Je suis affligé que le tyran du tripot se brouille avec vous. Voilà un beau sujet de guerre ; cela est bien ridicule, bien petit. Ah ! que de faiblesses chez nous autres humains ! Mais existe-t-il un tripot ? On dit qu’il n’y a plus que celui de l’Opéra-Comique, et que c’est là que tout l’honneur de la France s’est réfugié.

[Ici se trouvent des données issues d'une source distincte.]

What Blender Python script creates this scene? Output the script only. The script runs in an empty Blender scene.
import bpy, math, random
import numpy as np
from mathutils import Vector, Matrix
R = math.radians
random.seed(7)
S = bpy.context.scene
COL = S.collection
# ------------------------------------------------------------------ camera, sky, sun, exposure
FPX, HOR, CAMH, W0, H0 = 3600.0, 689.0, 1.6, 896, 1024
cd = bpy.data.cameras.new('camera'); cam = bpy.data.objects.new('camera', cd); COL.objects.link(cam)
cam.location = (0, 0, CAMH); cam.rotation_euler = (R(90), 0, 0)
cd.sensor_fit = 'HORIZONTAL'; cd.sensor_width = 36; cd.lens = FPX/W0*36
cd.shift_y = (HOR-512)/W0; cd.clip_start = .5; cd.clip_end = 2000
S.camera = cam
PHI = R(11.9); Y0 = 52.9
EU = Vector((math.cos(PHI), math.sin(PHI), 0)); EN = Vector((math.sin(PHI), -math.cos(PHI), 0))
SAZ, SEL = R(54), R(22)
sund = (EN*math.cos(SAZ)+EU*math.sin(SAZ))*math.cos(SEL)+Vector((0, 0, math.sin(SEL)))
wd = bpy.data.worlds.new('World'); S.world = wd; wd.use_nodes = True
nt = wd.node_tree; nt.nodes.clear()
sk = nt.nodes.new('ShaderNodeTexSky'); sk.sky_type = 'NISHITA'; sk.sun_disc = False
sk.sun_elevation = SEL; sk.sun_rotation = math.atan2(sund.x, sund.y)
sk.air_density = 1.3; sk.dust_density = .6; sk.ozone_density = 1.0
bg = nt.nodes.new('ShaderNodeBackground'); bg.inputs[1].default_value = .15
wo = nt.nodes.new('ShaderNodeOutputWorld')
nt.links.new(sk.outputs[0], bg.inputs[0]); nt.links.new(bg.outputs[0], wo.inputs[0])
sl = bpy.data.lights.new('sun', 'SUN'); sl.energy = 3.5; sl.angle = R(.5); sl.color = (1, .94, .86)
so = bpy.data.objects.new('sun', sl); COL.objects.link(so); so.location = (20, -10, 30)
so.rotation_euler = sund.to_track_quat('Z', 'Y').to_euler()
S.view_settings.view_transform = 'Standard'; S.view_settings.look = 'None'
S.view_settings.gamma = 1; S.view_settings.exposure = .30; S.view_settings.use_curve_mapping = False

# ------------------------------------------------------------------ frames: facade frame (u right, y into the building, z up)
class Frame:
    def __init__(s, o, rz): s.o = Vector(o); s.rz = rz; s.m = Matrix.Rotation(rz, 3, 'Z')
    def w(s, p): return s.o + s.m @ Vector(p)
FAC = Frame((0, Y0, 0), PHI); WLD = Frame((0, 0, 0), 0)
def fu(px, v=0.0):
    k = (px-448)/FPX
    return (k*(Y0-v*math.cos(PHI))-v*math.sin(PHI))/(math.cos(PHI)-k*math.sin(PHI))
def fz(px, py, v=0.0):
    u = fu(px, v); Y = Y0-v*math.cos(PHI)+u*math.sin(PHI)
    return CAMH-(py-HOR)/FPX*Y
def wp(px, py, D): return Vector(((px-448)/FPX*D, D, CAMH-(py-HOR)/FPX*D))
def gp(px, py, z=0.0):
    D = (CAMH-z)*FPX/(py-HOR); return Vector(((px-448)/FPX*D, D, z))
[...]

Autre sujet d’affliction, mais légère : la discorde est toujours à Genève. Rousseau a trouvé le secret d’allumer le flambeau du haut de sa montagne, sans qu’en vérité il y ait le moindre fondement à la querelle. Le peuple est insolent, et le conseil faible : voilà tout le sujet de la guerre. Le plaisant de l’affaire c’est, comme je l’ai déjà dit, que le peuple de Calvin prétend qu’un citoyen de Genève a le droit d’écrire tant qu’il veut contre le christianisme, sans que le conseil soit en droit de le trouver mauvais ; et, pour rendre la farce complète, les ministres du saint Évangile sont du parti de Jean-Jacques, après qu’il s’est bien moqué d’eux. Cela paraît incompréhensible, mais cela est très-vrai. Il faudrait cette fois recourir à la médiation de Spinosa. Ce petit magot de Rousseau a écrit un gros livre contre le gouvernement, et son livre enchante la moitié de la ville. Il dit, en termes formels, qu’il faut avoir perdu le bon sens pour croire les miracles de Jésus-Christ[1]. Malheureusement il m’a fourré là très-mal à propos. Il dit[2] au conseil que j’ai fait le Sermon des Cinquante. Ah ! Jean-Jacques, cela n’est pas du philosophe : il est infâme d’être délateur, il est abominable de dénoncer son confrère, et de le calomnier aussi injustement. En un mot, mon cher ange, vous pouvez compter qu’on est aussi ridicule dans

  1. Lettres de la Montagne, partie Ier, lettre 3 (édition Musset, tome VI, page 249, note a).
  2. Partie Ier, lettre 5 (édition Musset, tome VI, page 328.